• TASK STATEMENT:
Below are some records. Pull every line that contains the word "Blender".

:: DATA FOR THIS TASK ::

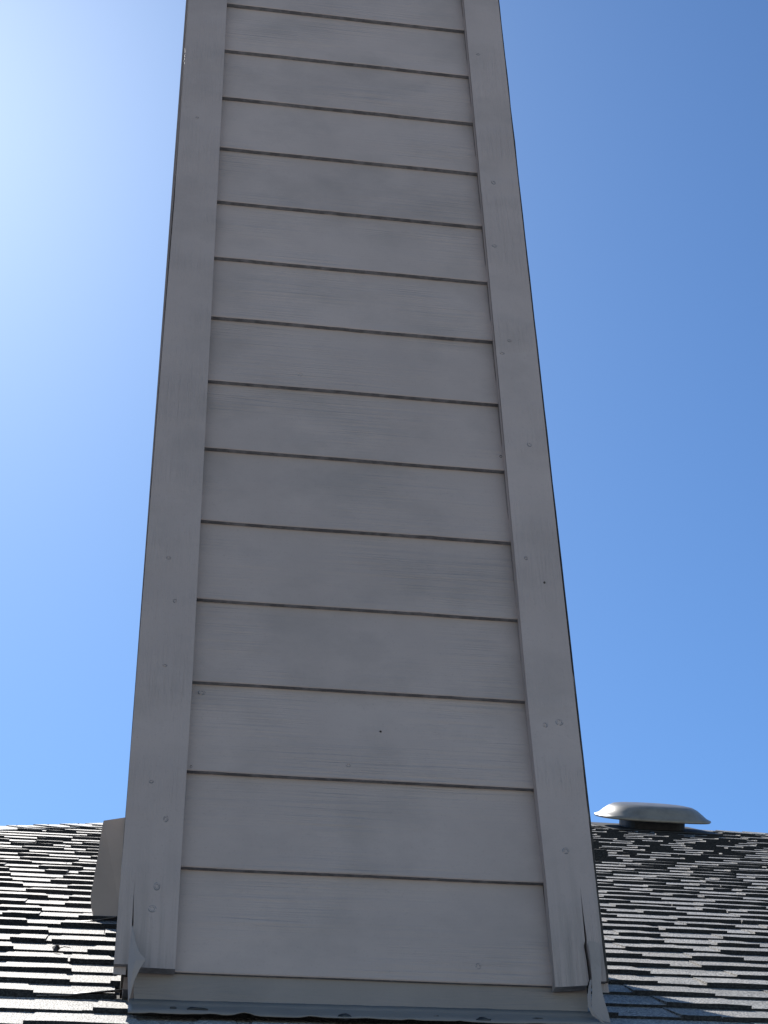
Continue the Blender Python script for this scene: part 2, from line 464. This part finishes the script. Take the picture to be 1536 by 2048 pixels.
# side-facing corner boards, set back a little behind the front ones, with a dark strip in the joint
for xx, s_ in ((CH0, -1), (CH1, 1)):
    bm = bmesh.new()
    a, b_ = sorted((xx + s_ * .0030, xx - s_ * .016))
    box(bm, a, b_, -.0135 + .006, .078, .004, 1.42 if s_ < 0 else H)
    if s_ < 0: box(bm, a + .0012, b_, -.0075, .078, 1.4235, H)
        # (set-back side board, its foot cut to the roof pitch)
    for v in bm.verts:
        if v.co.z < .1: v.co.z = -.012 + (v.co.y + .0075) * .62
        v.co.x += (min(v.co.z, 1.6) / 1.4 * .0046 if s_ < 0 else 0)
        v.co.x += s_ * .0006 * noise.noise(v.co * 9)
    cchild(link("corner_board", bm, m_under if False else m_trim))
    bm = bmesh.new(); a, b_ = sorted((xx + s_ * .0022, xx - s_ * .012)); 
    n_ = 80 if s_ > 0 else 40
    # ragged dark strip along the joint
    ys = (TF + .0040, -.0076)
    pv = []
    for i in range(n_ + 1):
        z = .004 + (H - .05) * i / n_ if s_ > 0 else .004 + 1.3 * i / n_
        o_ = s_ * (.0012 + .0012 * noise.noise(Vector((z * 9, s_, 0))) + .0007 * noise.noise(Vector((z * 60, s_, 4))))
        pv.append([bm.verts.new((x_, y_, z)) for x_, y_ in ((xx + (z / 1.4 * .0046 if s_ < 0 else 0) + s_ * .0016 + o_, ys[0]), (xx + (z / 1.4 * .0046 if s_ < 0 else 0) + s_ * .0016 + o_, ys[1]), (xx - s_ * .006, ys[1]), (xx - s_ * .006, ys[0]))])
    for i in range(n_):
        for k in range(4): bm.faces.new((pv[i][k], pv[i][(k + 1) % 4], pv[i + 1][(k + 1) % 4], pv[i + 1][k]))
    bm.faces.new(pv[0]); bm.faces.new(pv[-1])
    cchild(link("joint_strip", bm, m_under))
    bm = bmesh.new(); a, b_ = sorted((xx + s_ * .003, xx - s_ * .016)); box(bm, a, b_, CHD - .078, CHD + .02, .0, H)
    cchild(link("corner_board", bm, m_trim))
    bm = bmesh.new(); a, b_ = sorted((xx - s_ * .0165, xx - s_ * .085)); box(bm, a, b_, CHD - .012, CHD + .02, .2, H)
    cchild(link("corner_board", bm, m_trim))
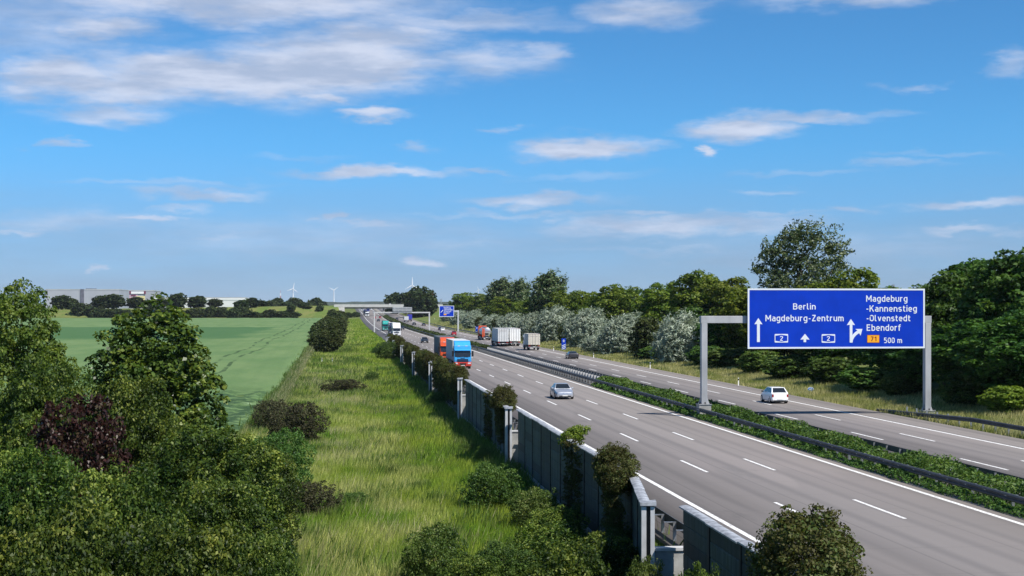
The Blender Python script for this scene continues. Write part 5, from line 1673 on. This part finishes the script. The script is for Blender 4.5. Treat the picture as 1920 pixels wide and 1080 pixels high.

:::

• COMPLETE ANSWER:
Continue the Blender Python script for this scene: part 2, from line 464. This part finishes the script. Take the picture to be 1536 by 2048 pixels.
The Blender Python script for this scene continues. Write part 5, from line 1673 on. This part finishes the script. The script is for Blender 4.5. Treat the picture as 1920 pixels wide and 1080 pixels high.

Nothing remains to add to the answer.